The answer, it turns out, is like champions, and it was a couple of backup guards who helped set the tone and turn the tide.

Kelsey Plum, Kahleah Copper play big

Of course, it helps when your backups happen to be WNBA All-Stars; just about every other team in this tournament would kill to slot Plum and Copper into its starting lineup. And for the U.S. on Sunday, the duo may have swung the game, providing exactly the sort of scoring juice and cool, calm ballhandling the situation called for.

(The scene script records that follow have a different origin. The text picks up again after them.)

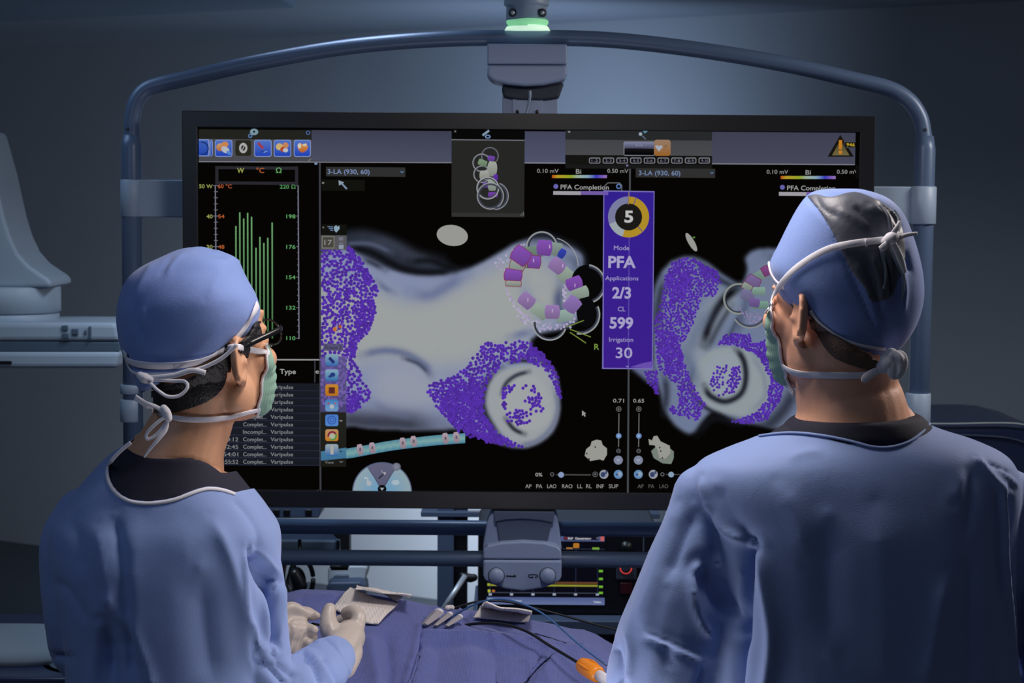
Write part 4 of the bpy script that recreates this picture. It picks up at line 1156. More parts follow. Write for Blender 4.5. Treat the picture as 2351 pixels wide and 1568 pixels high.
# ================================================================== X-RAY DETECTOR (left)
XY = 4.7
xr = thing('xray_detector_arm', P(60, 800, XY), 'pale grey x-ray detector head on a thick curved arm reaching in from the left edge', 'medical equipment')
armo = [(-420, 200), (-40, 300), (-12, 400), (0, 455), (10, 500), (24, 545), (42, 583), (66, 610), (92, 628), (108, 638), (116, 648), (118, 660), (-420, 660)]
mesh_obj('curved_arm', *prism_from_px(armo, XY - .10, .22), M['device'], xr, smooth=False, bevel=.02)
cc = P(20, 690, XY); rr = (P(137, 690, XY)[0] - cc[0])
zz = lambda y: P(20, y, XY)[2]
mesh_obj('swivel_drum', *tube([(cc[0], XY, zz(y)) for y in (655, 658, 713, 716)], [rr - .006, rr, rr, rr - .006], 48), M['device'], xr)
mesh_obj('swivel_ring', *tube([(cc[0], XY, zz(y)) for y in (716, 718, 740, 742)], [rr - .010, rr - .004, rr - .004, rr - .006], 48), M['device'], xr)
def hbox(name, px0, px1, y0, y1, tb, m, dep=.26, b=.012, Y=None):
    Y = Y or XY - .16
    o = [(px0, y0), (px1 - tb, y0 + 2), (px1, y1 - (0 if tb > 0 else 0)), (px0, y1)] if tb >= 0 else [(px0, y0), (px1, y0), (px1 + tb, y1), (px0, y1)]
    return mesh_obj(name, *prism_from_px(o, Y, dep), m, xr, smooth=False, bevel=b)
up = hbox('detector_top', -300, 277, 739, 784, 9, M['device'])
hbox('detector_groove', -296, 273, 783, 808, 0, M['groove'], .25, .003, XY - .155)
hbox('detector_base', -300, 277, 807, 846, -8, M['device'])
for (a, b, cq, d) in ((141, 747, 155, 759), (142, 765, 157, 778), (164, 755, 179, 769), (193, 758, 198, 768), (203, 749, 209, 778)):
    mesh_obj('button', *pbox(a, b, cq, d, XY - .165, .02), M['groove'], xr, smooth=False, bevel=.002)
mesh_obj('latch_slot', *pbox(-20, 829, 26, 836, XY - .166, .02), M['black'], xr, smooth=False, bevel=.002)

# ================================================================== LEFT BOTTOM TABLE AND PILLOW
TY = 4.2
tz = P(60, 1545, TY - .1)[2]
ct = thing('supply_cart', (P(80, 1545, TY)[0], TY + .1, 0), 'low dark-topped trolley at the lower left edge under the pale pillow', 'trolley')
xa, xb = P(-160, 1545, TY)[0], P(340, 1545, TY)[0]
mesh_obj('top', *box((xa, TY - .14, tz - .04), (xb, TY + .5, tz)), M['lid'], ct, smooth=False, bevel=.006)
for x in (xa + .04, xb - .04):
    for y in (TY - .08, TY + .44):
        mesh_obj('leg', *tube([(x, y, 0.03), (x, y, tz - .03)], .018, 14), M['chrome'], ct)
        mesh_obj('caster', *tube([(x - .012, y, .03), (x + .012, y, .03)], .03, 18), M['rubber'], ct)
mesh_obj('shelf', *box((xa + .03, TY - .1, .25), (xb - .03, TY + .46, .27)), M['plastic_d'], ct, smooth=False)
V, F = ellipsoid(P(20, 1498, TY + .1) , (.17, .15, .052), 40)
V = [np.array(v) for v in V]; cpi = P(20, 1498, TY + .1)
V = [cpi + np.sign(v - cpi) * np.array([.17, .15, .052]) * (np.abs(v - cpi) / np.array([.17, .15, .052])) ** .62 for v in V]
V = [np.array([v[0], v[1], max(v[2], tz + .001)]) for v in V]
pil = mesh_obj('pillow', V, F, M['pillow'])
tag(pil, 'soft pale pillow lying on the dark trolley at the lower left corner', 'pillow')
V, F = ellipsoid(P(200, 1530, TY + .02), (.10, .12, .03), 36)
V = [np.array([v[0], v[1], max(v[2], tz + .001)]) for v in V]
tag(mesh_obj('folded_blanket', V, F, M['groove']), 'grey folded blanket on the dark trolley to the right of the pillow', 'blanket')

# ================================================================== RIGHT EDGE: dark glossy equipment cover
EY = 4.9
ec = thing('equipment_cart', (P(2330, 1100, EY)[0], EY + .2, 0), 'dark glossy rounded console cabinet with pale edge strip behind the right person', 'medical equipment')
hood = [(2080, 974), (2300, 973), (2345, 976), (2400, 990), (2450, 1020), (2480, 1080), (2490, 1200), (2490, 1560), (2080, 1560)]
mesh_obj('hood', *prism_from_px(hood, EY, .5), M['lid'], ec, smooth=False, bevel=.02)
for k, (dy, w) in enumerate(((0, 3.2), (16, 1.8), (72, 2.2))):
    mesh_obj('edge_strip', *tube([P(x, y + dy * (1 + .12 * i), EY - .004) for i, (x, y) in enumerate(smooth_path([np.array(p, float) for p in [(2085, 972), (2180, 973), (2290, 971), (2345, 974), (2395, 988), (2430, 1010)]], 4))], w * MPP(EY), 8, flat=.6), M['rim'] if k == 0 else M['groove'], ec)
mesh_obj('base', *box((P(2080, 1560, EY)[0], EY + .02, 0.0), (P(2490, 1560, EY)[0], EY + .48, P(2080, 1540, EY)[2])), M['black'], ec, smooth=False)

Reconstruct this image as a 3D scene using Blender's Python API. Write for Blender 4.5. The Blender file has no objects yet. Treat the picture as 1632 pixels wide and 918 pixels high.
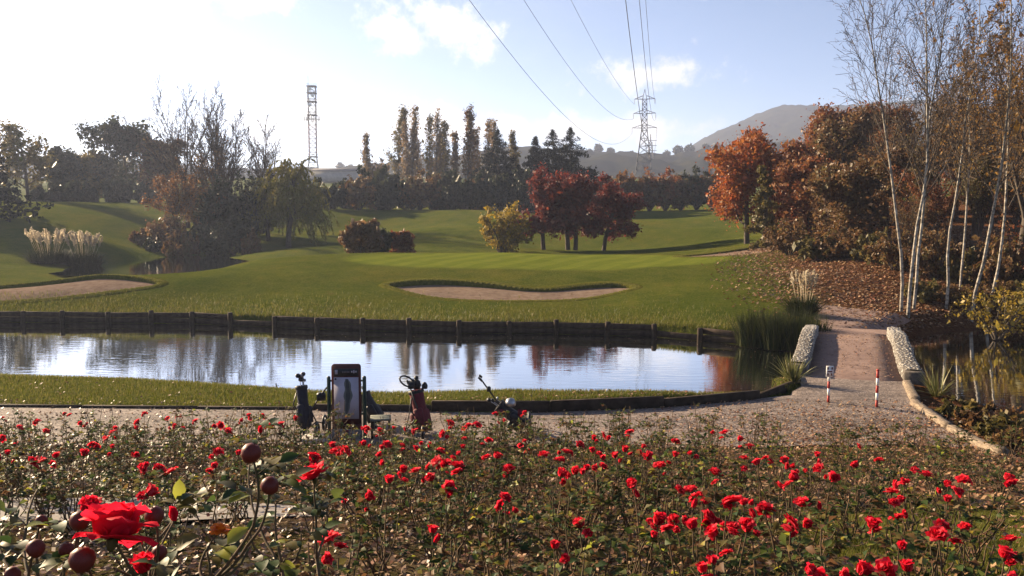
import bpy, math
import numpy as np
from mathutils import Vector, Matrix

sc = bpy.context.scene
COL = sc.collection
R_ = math.radians

# ------------------------------------------------------------------ camera
CAM_Z = 4.5            # water level is z = 0
F = 1358.0             # focal length in pixels of a 1632 px wide picture
PITCH = math.atan(111 / F)
cam = bpy.data.cameras.new('camera')
cam.sensor_width = 36.0
cam.lens = 36.0 * F / 1632
cam.clip_start = 0.05
cam.clip_end = 9000
cam_o = bpy.data.objects.new('camera', cam)
COL.objects.link(cam_o)
cam_o.location = (0, 0, CAM_Z)
cam_o.rotation_euler = (math.pi / 2 - PITCH, 0, 0)
sc.camera = cam_o

# ------------------------------------------------------------------ sun, sky, exposure
SUN_AZ, SUN_EL = R_(-53), R_(21)      # azimuth from +Y towards +X
SUN_DIR = Vector((math.sin(SUN_AZ) * math.cos(SUN_EL), math.cos(SUN_AZ) * math.cos(SUN_EL), math.sin(SUN_EL)))
sun = bpy.data.lights.new('sun', 'SUN')
sun.energy = 5.0
sun.angle = R_(0.55)
sun.color = (1.0, 0.78, 0.51)
sun_o = bpy.data.objects.new('sun', sun)
COL.objects.link(sun_o)
sun_o.rotation_euler = SUN_DIR.to_track_quat('Z', 'Y').to_euler()

sc.view_settings.view_transform = 'Standard'
sc.view_settings.look = 'None'
sc.view_settings.exposure = 1.95
sc.view_settings.gamma = 1.0
sc.cycles.use_denoising = True
sc.cycles.max_bounces = 8
sc.cycles.transparent_max_bounces = 12
sc.cycles.volume_bounces = 0
sc.cycles.sample_clamp_indirect = 6.0


def pdir(px, py):
    """unit direction through a pixel of the 1632 x 918 picture"""
    u, v = (px - 816) / F, (459 - py) / F
    c, s = math.cos(PITCH), math.sin(PITCH)
    return Vector((u, c + v * s, -s + v * c)).normalized()


world = bpy.data.worlds.new('World')
sc.world = world
world.use_nodes = True
wt = world.node_tree
wt.nodes.clear()


def wn(t, **kw):
    n = wt.nodes.new(t)
    for k, v in kw.items():
        setattr(n, k, v)
    return n


def wmath(op, a, b=None, c=None, clamp=False):
    n = wn('ShaderNodeMath', operation=op, use_clamp=clamp)
    for i, q in enumerate((a, b, c)):
        if q is None:
            continue
        if isinstance(q, (int, float)):
            n.inputs[i].default_value = q
        else:
            wt.links.new(q, n.inputs[i])
    return n.outputs[0]


def wvec(op, a, b):
    n = wn('ShaderNodeVectorMath', operation=op)
    for i, q in enumerate((a, b)):
        if isinstance(q, (tuple, Vector)):
            n.inputs[i].default_value = tuple(q)
        else:
            wt.links.new(q, n.inputs[i])
    return n


def wrange(v, a, b, lo=0.0, hi=1.0):
    n = wn('ShaderNodeMapRange', interpolation_type='SMOOTHSTEP')
    wt.links.new(v, n.inputs[0])
    for i, q in enumerate((a, b, lo, hi)):
        n.inputs[i + 1].default_value = q
    return n.outputs[0]


sky = wn('ShaderNodeTexSky', sky_type='NISHITA')
sky.sun_disc = False
sky.sun_elevation = SUN_EL
sky.sun_rotation = SUN_AZ
sky.altitude = 200
sky.air_density = 0.55
sky.dust_density = 0.35
sky.ozone_density = 1.3
tc = wn('ShaderNodeTexCoord')
dirn = tc.outputs['Generated']
sep = wn('ShaderNodeSeparateXYZ')
wt.links.new(dirn, sep.inputs[0])
# planar cloud coordinates: direction divided by its height, as a flat cloud deck is seen
den = wmath('MAXIMUM', wmath('ADD', sep.outputs[2], 0.10), 0.03)
cx, cy = wmath('DIVIDE', sep.outputs[0], den), wmath('DIVIDE', sep.outputs[1], den)
comb = wn('ShaderNodeCombineXYZ')
wt.links.new(cx, comb.inputs[0]); wt.links.new(cy, comb.inputs[1])
n1 = wn('ShaderNodeTexNoise'); n1.inputs['Scale'].default_value = 0.55; n1.inputs['Detail'].default_value = 7; n1.inputs['Roughness'].default_value = 0.55
wt.links.new(comb.outputs[0], n1.inputs['Vector'])
thin = wrange(n1.outputs[0], 0.50, 0.90, 0.0, 0.35)
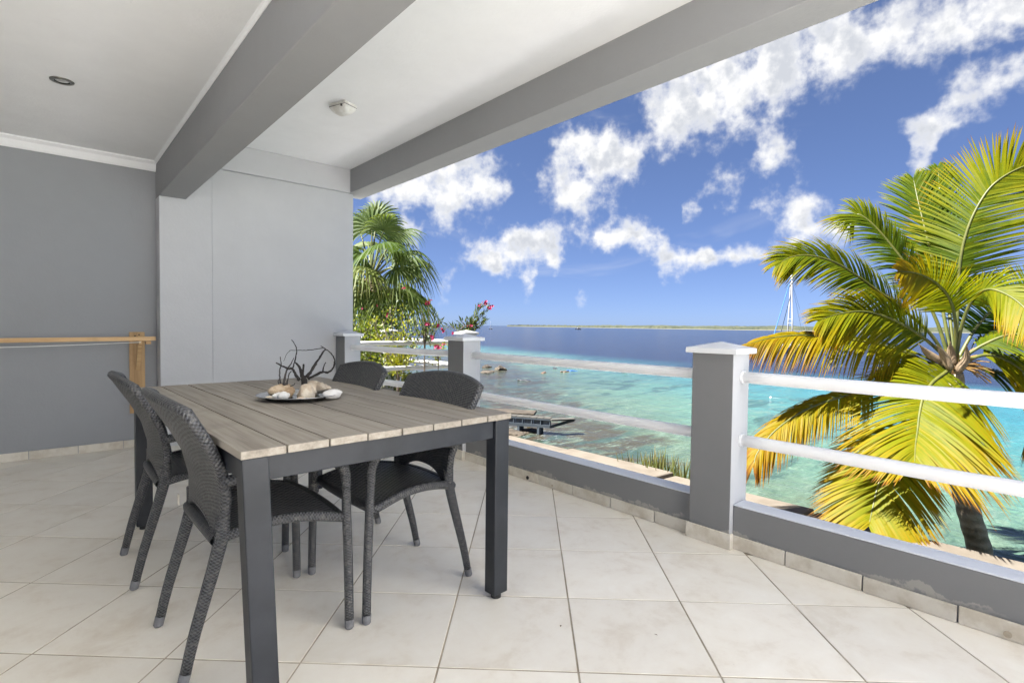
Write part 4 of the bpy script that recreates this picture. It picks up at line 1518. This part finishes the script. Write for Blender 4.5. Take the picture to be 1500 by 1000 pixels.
class LB:
    """leaf builder: strips of faces with an 'age' value on every vertex"""
    def __init__(s):
        s.v, s.f, s.a = [], [], []

    def strip(s, pts, wdir, widths, ages, fold=0.0, fdir=None):
        o = len(s.v)
        for p, w, a in zip(pts, widths, ages):
            s.v += [tuple(p - wdir * w), tuple(p + wdir * w)]
            s.a += [a, a]
        for k in range(len(pts) - 1):
            i = o + 2 * k
            s.f.append((i, i + 1, i + 3, i + 2))

    def leaf(s, p, d, n, ln, wd, age):
        """a small pointed leaf from p along d, n roughly the face normal"""
        sd = d.cross(n)
        if sd.length < 1e-4:
            sd = d.orthogonal()
        sd.normalize()
        o = len(s.v)
        q = p + d * ln
        m1 = p + d * ln * 0.45
        s.v += [tuple(p), tuple(m1 + sd * wd + n * wd * 0.35), tuple(q), tuple(m1 - sd * wd + n * wd * 0.35), tuple(m1)]
        s.a += [age] * 5
        s.f += [(o, o + 1, o + 4), (o + 1, o + 2, o + 4), (o, o + 4, o + 3), (o + 4, o + 2, o + 3)]

    def build(s, name, mat, parent, origin=Vector((0, 0, 0))):
        me = bpy.data.meshes.new(name)
        me.from_pydata([(a - origin.x, b_ - origin.y, c - origin.z) for a, b_, c in s.v], [], s.f)
        at_ = me.attributes.new('age', 'FLOAT', 'POINT')
        at_.data.foreach_set('value', s.a)
        me.materials.append(MATS[mat])
        me.polygons.foreach_set('use_smooth', [True] * len(me.polygons))
        me.update()
        return link(name, me, parent)


UP = Vector((0, 0, 1))
# ------------------------------------------------------------------ coconut palm
KD = 1.14


def pat(x, y, d):
    return at(x, y, d * KD)


PB = pat(1434, 830, 7.45)
PB.z = -3.0
palm = thing('coconut_palm', 'yellowing coconut palm at the sea wall on the right', 'palm tree', PB)
CROWN = pat(1397, 536, 7.4)
rp = random.Random(12)
b = MB()
tp = [Vector((PB.x + 0.05, PB.y - 0.12, -3.1)), pat(1437, 812, 7.42), pat(1418, 745, 7.4), pat(1405, 690, 7.4), pat(1404, 620, 7.4), CROWN + Vector((0, 0, -0.12))]
sp = spline(tp, 10)
b.tube([p - PB for p in sp], [(0.172 - 0.045 * k / len(sp)) * (1 + 0.035 * math.sin(k * 1.7)) for k in range(len(sp))], 18)
b.build('trunk', 'palm_trunk', palm, smooth=True)


def frond(path, d0, d1, ln, face, droop, age0, age1, seed, n=62, start=0.16, both=(1, 1), tipage=0.25, ang0=62, ang1=22, thin=1.0, tw=0.0):
    """feather leaf: rachis through picture positions, distance running from d0 to d1"""
    rnd = random.Random(seed)
    m = len(path)
    P = [pat(x, y, d0 + (d1 - d0) * (k / (m - 1)) ** 1.2) for k, (x, y) in enumerate(path)]
    S = spline(P, 14)
    N = len(S)
    lb = LB()
    root = MB()
    root.tube([p - PB for p in S], [0.026 * (1 - k / N) ** 0.75 + 0.0035 for k in range(N)], 8)
    fr = root.build('frond', 'petiole', palm, smooth=True)
    n = int(n * 1.55)
    for k in range(n):
        t_ = start + (1 - start) * (k + 0.5) / n
        f = t_ * (N - 1)
        i = min(int(f), N - 2)
        p = S[i] + (S[i + 1] - S[i]) * (f - i)
        T = (S[min(i + 2, N - 1)] - S[max(i - 1, 0)]).normalized()
        view = (p - EYE).normalized()
        flat = T.cross(view).normalized()                 # lies across the line of sight
        nat = T.cross(UP)
        nat = nat.normalized() if nat.length > 0.05 else flat
        if flat.z < 0:
            flat = -flat
        if nat.dot(view) < 0:
            nat = -nat                                    # the upper side of the leaf slopes towards the house
        sd = (flat * face + nat * (1 - face)).normalized()
        nr = sd.cross(T).normalized()
        q = (t_ - start) / (1 - start)
        L = ln * KD * (0.45 + 0.55 * math.sin(math.pi * min(1.0, 0.22 + 0.62 * q))) * (1 - 0.62 * max(0, q - 0.72) / 0.28)
        an = R(ang0 + (ang1 - ang0) * q)
        for s_, on in ((-1, both[0]), (1, both[1])):
            if not on or rnd.random() < 0.03:
                continue
            a = an + R(rnd.uniform(-2.5, 2.5))
            d = (sd * s_ * math.sin(a) + T * math.cos(a) + nr * rnd.uniform(-0.05, 0.08) + nr * tw).normalized()
            l = L * rnd.uniform(0.88, 1.08) * on
            dr = droop * rnd.uniform(0.75, 1.3)
            pts, wid, ages = [], [], []
            ns = 6
            ag = age0 + (age1 - age0) * q + rnd.uniform(-0.09, 0.09)
            for j in range(ns + 1):
                g = j / ns
                pp = p + d * (l * g) - UP * (l * dr * g * g) + nr * (0.03 * l * math.sin(3 * g))
                pts.append(pp)
                wid.append(0.0138 * KD * thin * (0.55 + 0.45 * math.sin(math.pi * (0.18 + 0.5 * g))) * (1 - g ** 3) + 0.0006)
                ages.append(min(0.995, max(0.0, ag + tipage * g ** 2.2 + (0.35 if g > 0.93 and rnd.random() < 0.6 else 0))))
            wd = (T - d * T.dot(d)).normalized()
            wd = (wd + nr * rnd.uniform(-0.25, 0.25) + nr * 0.2 * s_).normalized()
            lb.strip(pts, wd, wid, ages)
    lb.build('leaflets', 'coconut_leaf', fr, PB)
    return fr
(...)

Plum almost singlehandedly got the U.S. up off the mat, sandwiching two big 3s around a slick assist in transition to Wilson to slice the lead back down to just two in the matter of about 90 seconds. That set up a nip-and-tuck final quarter, with the defense physical, the officiating lenient to say the least and points at a premium. Wilson was the star down the stretch, on both ends; the Las Vegas Aces star uncharacteristically struggled to finish around the rim, but she channeled her frustrations into her play, blocking four shots on one end and continuing to rampage to the rim on the other. Team USA's high scorer in the final quarter, though, was Copper: The Philly native scored 10 of her 12 in the fourth, slicing to the rim for layups and getting to the line over and over again. On a day when it seemed like the U.S. couldn't consistently generate clean looks, it was Wilson and Copper who muscled this game across the finish line.

A frantic finish

Not without a whole lot of agita first, though. Less than 24 hours after these countries' men's teams delivered a fourth quarter for the ages, the women did the same, with six ties and six lead changes over the final 10 minutes of play. France had an answer every time the U.S. looked primed to make a run, taking a two-point lead with just 5:03 to go. But Copper poured in four straight points to put Team USA back ahead, and Wilson hit a circus jumper to stretch the lead to three.

It seemed like the U.S. had finally put things away when Plum cashed two free throws to go up 65-61 with just 11 seconds left. But then Williams almost pulled off a final flurry for the ages, hitting one quick 3 to keep France alive and then, after two more free throws, getting a heave to go that very nearly forced overtime.